SOURCE MATERIAL>
• • • • •
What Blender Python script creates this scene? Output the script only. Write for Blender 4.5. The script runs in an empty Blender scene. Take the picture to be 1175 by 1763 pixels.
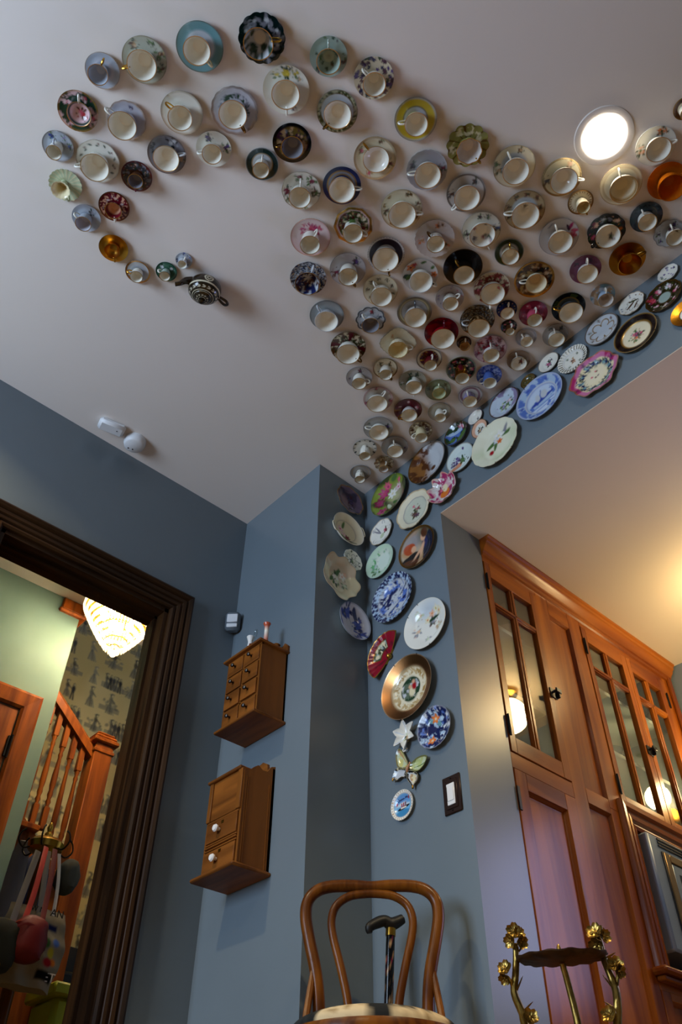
import bpy, math, random
import numpy as np
from mathutils import Matrix, Vector

SC = bpy.context.scene
COL = SC.collection


def lin(c):
    """hex sRGB -> linear rgb tuple"""
    c = c.lstrip('#')
    o = []
    for i in (0, 2, 4):
        v = int(c[i:i + 2], 16) / 255
        o.append(v / 12.92 if v <= .04045 else ((v + .055) / 1.055) ** 2.4)
    return tuple(o)


# ------------------------------------------------------------------ camera
FPX = 1405.2849
PP = np.array([587.5, 881.5])
CR = np.array([[0.6732494890988442, 0.7393743342860858, 0.007792254304923726],
               [0.5097623164801797, -0.4717546187176478, 0.7194372525907508],
               [-0.5356094716534672, 0.4803885651403186, 0.6945137294233423]])
CAM = np.array([0., 0., .08])
cd = bpy.data.cameras.new('camera')
cam = bpy.data.objects.new('camera', cd)
COL.objects.link(cam)
SC.camera = cam
cd.sensor_fit = 'VERTICAL'
cd.sensor_height = 36
cd.lens = FPX / 1763 * 36
cd.clip_start = .02
mw = Matrix.Identity(4)
for i in range(3):
    mw[i][0], mw[i][1], mw[i][2], mw[i][3] = CR[0][i], CR[1][i], -CR[2][i], CAM[i]
cam.matrix_world = mw

# planes of the room (metres)
XL, YN, XC, YH, XJ, ZS, YK, YE, H = -2.453, 1.59, -1.918, 1.867, -1.484, 2.349, 2.10, 3.52, 2.78
XR, YB = 2.0, -2.3

# ------------------------------------------------------------------ world, light, exposure
SC.view_settings.view_transform = 'Standard'
SC.view_settings.look = 'None'
SC.view_settings.exposure = 0.22
SC.view_settings.gamma = 1
SC.view_settings.use_curve_mapping = False
w = bpy.data.worlds.new('sky')
SC.world = w
w.use_nodes = True
bg = w.node_tree.nodes['Background']
bg.inputs[0].default_value = (.62, .74, 1, 1)
bg.inputs[1].default_value = .5


def area(name, loc, aim, sx, sy, watts, color, shape='RECTANGLE', spread=math.pi):
    d = bpy.data.lights.new(name, 'AREA')
    d.shape = shape
    d.size = sx
    if shape == 'RECTANGLE':
        d.size_y = sy
    d.energy = watts
    d.color = color
    d.spread = spread
    o = bpy.data.objects.new(name, d)
    COL.objects.link(o)
    o.location = loc
    o.rotation_euler = (Vector(aim) - Vector(loc)).to_track_quat('-Z', 'Y').to_euler()
    return o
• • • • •
DESCRIPTION OF THE TASK> Leave out any pictures, please, and quote only the lines from the top of the data through the line that contains "COL = SC.collection".

ANSWER TO THIS PROBLEM>
What Blender Python script creates this scene? Output the script only. Write for Blender 4.5. The script runs in an empty Blender scene. Take the picture to be 1175 by 1763 pixels.
import bpy, math, random
import numpy as np
from mathutils import Matrix, Vector

SC = bpy.context.scene
COL = SC.collection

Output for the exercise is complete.